The new Houston report includes comments by and a video featuring Anne Marie Miller, who first made claims in 2007 to the SBC’s International Mission Board about former missionary Mark Aderholt’s abusive relationship with her. Aderholt was charged last year with sexual assault of a child under 17.
In the same week that the Chronicle reported on allegations of her and others’ abuse, Miller met with International Mission Board leaders about their plans to change policies following an independent investigation.
She called the meeting “an opportunity for healing and reconciliation.”
Ashley Easter, a spokeswoman for a group of abuse victim advocates that plans a second annual protest outside the SBC meeting this year, said the latest news reports require a swift response to “the egregious crimes of their evangelists.”
But the proposed changes to the constitution cannot go into effect until two consecutive votes at annual meetings.
“While I am cautiously optimistic, it will take years before we can judge the effectiveness of the proposed changes and whether they will be followed by constructive action that keeps abuse victims safe,” she said.
Greear said he thinks amending the constitution will make the stances the SBC has already made in its statement of faith more explicit.
“I consider this amendment especially important considering the SBC’s past failures in its response to abuse and its horrific complicity with racism,” he said.
Even as national leaders hope messengers, or delegates, will vote to move those policies along, executives at other levels of SBC life have also attempted to urge more preventative and proactive measures.
Officials leading state conventions and regional associations have drafted a document of “encouragements” for their organizations and affiliated churches. They have urged Baptists to adopt comprehensive screening and “ongoing training” for all staff and volunteers who work with children.
The document also included a list of ways for state and regional groups to help churches handle sex offenders, including developing a covenant that, if violated, would limit their church attendance or access to church property.
Easter said she considers offenders to be too dangerous to be permitted in a church gathering.
“Predators should be ministered to by trained professionals separate from the regular church meetings and completely separated from vulnerable people,” she said.
Chris Turner, a spokesman for the Tennessee Baptist Mission Board, which announced the creation of the document in mid-May, said the statement is not an edict on prevention or treatment of offenders.
“At the very least it serves as a reminder that people must be diligent in this area of ministry and gives them a checklist by which they can conduct a systematic evaluation,” he said.
Another topic of continuing debate has been whether there’s a way for Southern Baptists to create a database of offending ministers, staffers or volunteers.

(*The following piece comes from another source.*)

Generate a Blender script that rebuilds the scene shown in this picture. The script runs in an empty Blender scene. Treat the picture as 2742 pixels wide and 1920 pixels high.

Advocates say it is necessary.
SBC leaders rejected a proposal for such a database more than a decade ago, citing autonomy of local churches as a factor.
The “encouragements” statement suggests that associations and state conventions link to the Justice Department’s sex offender website and “viable public databases of sexual offenders in a church or ministry setting as they may be developed.”
Turner said he couldn’t speak to the signers’ specific intent, but “there is openness to supporting a database that proves to be reliable and effective.”